▶ Problem details
Write out the lines from the top of the material through the line with "bpy.context.scene.camera = cam", exactly and with nothing added.

▶ Data
-- START --
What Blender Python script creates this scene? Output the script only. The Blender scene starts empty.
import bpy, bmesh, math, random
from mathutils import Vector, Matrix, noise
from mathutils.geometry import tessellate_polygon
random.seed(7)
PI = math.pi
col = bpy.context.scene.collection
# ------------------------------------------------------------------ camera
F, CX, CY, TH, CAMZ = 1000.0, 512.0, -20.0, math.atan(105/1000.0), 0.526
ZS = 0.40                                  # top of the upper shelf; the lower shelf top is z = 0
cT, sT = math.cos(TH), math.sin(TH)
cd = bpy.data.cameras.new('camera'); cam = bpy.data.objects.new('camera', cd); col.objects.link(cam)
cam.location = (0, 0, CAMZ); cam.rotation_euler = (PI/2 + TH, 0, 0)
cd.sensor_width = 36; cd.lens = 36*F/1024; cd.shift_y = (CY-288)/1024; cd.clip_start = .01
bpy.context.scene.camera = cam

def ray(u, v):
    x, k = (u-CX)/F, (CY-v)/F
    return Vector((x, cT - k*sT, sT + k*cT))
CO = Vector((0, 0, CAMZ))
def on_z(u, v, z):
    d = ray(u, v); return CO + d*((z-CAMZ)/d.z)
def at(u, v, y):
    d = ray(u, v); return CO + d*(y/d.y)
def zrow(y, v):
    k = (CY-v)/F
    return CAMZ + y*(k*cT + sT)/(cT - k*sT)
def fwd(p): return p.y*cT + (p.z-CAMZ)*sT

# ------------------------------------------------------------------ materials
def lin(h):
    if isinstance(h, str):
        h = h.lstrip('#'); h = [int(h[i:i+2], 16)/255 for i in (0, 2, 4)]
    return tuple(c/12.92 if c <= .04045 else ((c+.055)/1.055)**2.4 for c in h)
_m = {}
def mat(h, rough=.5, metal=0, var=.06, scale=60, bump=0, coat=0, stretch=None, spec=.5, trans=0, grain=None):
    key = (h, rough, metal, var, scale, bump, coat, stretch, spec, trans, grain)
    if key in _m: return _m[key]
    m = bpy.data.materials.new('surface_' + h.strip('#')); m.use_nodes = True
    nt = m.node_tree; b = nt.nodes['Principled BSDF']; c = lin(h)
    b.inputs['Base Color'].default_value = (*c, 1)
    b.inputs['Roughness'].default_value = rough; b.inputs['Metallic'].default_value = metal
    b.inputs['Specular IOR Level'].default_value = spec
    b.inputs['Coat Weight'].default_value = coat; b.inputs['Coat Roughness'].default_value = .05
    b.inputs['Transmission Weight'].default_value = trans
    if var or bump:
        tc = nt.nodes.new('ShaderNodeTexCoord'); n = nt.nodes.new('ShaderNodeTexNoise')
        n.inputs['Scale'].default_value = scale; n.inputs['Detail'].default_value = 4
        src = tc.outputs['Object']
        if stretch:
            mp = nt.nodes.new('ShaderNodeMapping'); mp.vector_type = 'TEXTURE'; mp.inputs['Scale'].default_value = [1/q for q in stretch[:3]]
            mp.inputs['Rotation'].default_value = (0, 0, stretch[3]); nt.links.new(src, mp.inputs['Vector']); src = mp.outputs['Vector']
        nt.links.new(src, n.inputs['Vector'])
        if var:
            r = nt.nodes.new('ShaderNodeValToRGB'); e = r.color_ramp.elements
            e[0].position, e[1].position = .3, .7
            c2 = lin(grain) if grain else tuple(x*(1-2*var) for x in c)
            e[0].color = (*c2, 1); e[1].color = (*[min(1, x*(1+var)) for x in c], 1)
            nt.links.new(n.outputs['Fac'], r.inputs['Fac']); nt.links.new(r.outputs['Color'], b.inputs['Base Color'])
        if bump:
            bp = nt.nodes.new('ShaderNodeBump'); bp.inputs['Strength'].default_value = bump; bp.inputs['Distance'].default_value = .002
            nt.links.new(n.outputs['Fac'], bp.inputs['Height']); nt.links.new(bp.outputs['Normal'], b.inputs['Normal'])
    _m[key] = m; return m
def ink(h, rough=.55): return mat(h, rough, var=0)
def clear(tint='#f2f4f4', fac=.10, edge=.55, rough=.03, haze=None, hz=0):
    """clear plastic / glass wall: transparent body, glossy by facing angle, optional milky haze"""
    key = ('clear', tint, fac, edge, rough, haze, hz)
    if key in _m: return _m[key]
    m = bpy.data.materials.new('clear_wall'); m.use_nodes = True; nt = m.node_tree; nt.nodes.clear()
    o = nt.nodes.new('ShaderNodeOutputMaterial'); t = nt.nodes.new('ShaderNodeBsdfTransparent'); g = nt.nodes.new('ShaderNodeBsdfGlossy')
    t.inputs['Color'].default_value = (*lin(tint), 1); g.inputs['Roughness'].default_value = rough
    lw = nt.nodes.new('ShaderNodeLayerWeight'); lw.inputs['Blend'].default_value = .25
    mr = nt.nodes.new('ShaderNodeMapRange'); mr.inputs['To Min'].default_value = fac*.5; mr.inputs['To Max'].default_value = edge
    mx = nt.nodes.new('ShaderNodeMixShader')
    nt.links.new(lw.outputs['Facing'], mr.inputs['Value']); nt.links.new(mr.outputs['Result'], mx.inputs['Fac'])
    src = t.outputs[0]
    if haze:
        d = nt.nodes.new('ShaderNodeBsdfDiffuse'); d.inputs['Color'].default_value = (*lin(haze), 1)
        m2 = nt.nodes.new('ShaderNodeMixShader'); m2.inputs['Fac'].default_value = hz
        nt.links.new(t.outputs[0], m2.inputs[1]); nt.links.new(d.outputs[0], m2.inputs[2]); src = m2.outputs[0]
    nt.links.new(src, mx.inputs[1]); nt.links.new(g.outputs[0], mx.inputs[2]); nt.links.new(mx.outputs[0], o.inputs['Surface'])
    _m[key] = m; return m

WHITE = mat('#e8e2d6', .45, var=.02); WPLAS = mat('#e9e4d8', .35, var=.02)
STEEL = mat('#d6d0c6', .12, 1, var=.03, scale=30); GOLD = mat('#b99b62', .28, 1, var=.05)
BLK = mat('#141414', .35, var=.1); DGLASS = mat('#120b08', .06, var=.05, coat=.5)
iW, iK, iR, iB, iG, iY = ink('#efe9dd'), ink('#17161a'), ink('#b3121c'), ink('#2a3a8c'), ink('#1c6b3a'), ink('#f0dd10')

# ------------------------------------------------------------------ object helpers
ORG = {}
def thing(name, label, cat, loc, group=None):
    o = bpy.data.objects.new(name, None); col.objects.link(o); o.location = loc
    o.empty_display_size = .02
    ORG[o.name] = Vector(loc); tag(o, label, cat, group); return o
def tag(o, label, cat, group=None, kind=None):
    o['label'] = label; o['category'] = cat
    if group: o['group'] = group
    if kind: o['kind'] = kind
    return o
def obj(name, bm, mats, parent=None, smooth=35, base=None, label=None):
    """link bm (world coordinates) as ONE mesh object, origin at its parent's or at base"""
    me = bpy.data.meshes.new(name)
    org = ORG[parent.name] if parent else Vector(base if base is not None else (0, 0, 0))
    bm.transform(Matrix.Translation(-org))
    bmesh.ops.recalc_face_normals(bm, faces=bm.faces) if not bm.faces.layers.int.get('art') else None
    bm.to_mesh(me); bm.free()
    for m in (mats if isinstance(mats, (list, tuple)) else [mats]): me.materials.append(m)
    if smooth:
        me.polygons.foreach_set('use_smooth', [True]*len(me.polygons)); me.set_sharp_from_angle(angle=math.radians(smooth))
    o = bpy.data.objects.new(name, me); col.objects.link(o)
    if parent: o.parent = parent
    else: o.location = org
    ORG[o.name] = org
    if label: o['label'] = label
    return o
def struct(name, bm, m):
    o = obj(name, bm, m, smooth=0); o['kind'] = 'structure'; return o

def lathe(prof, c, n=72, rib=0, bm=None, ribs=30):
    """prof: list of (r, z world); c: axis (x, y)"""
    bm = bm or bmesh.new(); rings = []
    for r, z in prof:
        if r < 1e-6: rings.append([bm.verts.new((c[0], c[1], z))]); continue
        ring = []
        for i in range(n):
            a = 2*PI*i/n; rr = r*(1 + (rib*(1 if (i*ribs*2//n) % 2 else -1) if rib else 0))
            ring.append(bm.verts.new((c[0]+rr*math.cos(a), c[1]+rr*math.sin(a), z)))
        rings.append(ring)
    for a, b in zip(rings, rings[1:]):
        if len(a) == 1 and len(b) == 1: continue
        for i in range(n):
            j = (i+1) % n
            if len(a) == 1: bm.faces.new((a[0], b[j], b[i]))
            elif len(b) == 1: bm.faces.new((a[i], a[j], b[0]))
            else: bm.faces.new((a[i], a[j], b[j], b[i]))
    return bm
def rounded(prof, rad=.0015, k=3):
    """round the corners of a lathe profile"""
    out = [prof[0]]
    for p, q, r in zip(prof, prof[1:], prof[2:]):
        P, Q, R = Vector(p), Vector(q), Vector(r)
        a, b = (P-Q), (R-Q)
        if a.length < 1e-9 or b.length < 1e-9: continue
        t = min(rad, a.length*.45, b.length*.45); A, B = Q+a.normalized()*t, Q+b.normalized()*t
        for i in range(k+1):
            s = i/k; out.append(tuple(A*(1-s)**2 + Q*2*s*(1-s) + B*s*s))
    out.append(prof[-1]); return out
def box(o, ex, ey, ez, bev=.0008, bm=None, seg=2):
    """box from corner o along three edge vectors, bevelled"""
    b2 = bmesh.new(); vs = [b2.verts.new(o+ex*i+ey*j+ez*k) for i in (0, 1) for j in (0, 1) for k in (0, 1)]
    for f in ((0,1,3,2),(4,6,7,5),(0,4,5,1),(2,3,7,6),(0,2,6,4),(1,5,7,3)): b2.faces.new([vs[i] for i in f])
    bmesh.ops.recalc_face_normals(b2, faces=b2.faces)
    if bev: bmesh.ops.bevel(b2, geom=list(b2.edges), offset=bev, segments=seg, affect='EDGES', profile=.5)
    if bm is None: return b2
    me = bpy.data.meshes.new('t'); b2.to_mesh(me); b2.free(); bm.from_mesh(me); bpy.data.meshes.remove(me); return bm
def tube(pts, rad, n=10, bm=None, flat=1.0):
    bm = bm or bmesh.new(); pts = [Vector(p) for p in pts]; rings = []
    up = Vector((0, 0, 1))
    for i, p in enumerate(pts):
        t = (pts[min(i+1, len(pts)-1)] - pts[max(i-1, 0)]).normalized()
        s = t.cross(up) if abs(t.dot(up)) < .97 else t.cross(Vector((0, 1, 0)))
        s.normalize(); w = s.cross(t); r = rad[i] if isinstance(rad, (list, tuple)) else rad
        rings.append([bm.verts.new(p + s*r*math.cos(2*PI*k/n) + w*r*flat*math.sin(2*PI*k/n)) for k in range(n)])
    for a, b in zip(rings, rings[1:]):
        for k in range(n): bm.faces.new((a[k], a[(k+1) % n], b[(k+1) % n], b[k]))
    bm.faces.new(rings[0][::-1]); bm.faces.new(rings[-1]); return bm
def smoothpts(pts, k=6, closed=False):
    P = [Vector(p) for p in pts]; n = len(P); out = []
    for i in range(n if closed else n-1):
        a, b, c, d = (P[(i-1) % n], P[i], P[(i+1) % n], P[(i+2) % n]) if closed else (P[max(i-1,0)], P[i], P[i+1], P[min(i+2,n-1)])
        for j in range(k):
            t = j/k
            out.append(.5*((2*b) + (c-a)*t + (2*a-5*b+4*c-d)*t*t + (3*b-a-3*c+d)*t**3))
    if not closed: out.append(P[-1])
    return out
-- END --
▶ Final result
What Blender Python script creates this scene? Output the script only. The Blender scene starts empty.
import bpy, bmesh, math, random
from mathutils import Vector, Matrix, noise
from mathutils.geometry import tessellate_polygon
random.seed(7)
PI = math.pi
col = bpy.context.scene.collection
# ------------------------------------------------------------------ camera
F, CX, CY, TH, CAMZ = 1000.0, 512.0, -20.0, math.atan(105/1000.0), 0.526
ZS = 0.40                                  # top of the upper shelf; the lower shelf top is z = 0
cT, sT = math.cos(TH), math.sin(TH)
cd = bpy.data.cameras.new('camera'); cam = bpy.data.objects.new('camera', cd); col.objects.link(cam)
cam.location = (0, 0, CAMZ); cam.rotation_euler = (PI/2 + TH, 0, 0)
cd.sensor_width = 36; cd.lens = 36*F/1024; cd.shift_y = (CY-288)/1024; cd.clip_start = .01
bpy.context.scene.camera = cam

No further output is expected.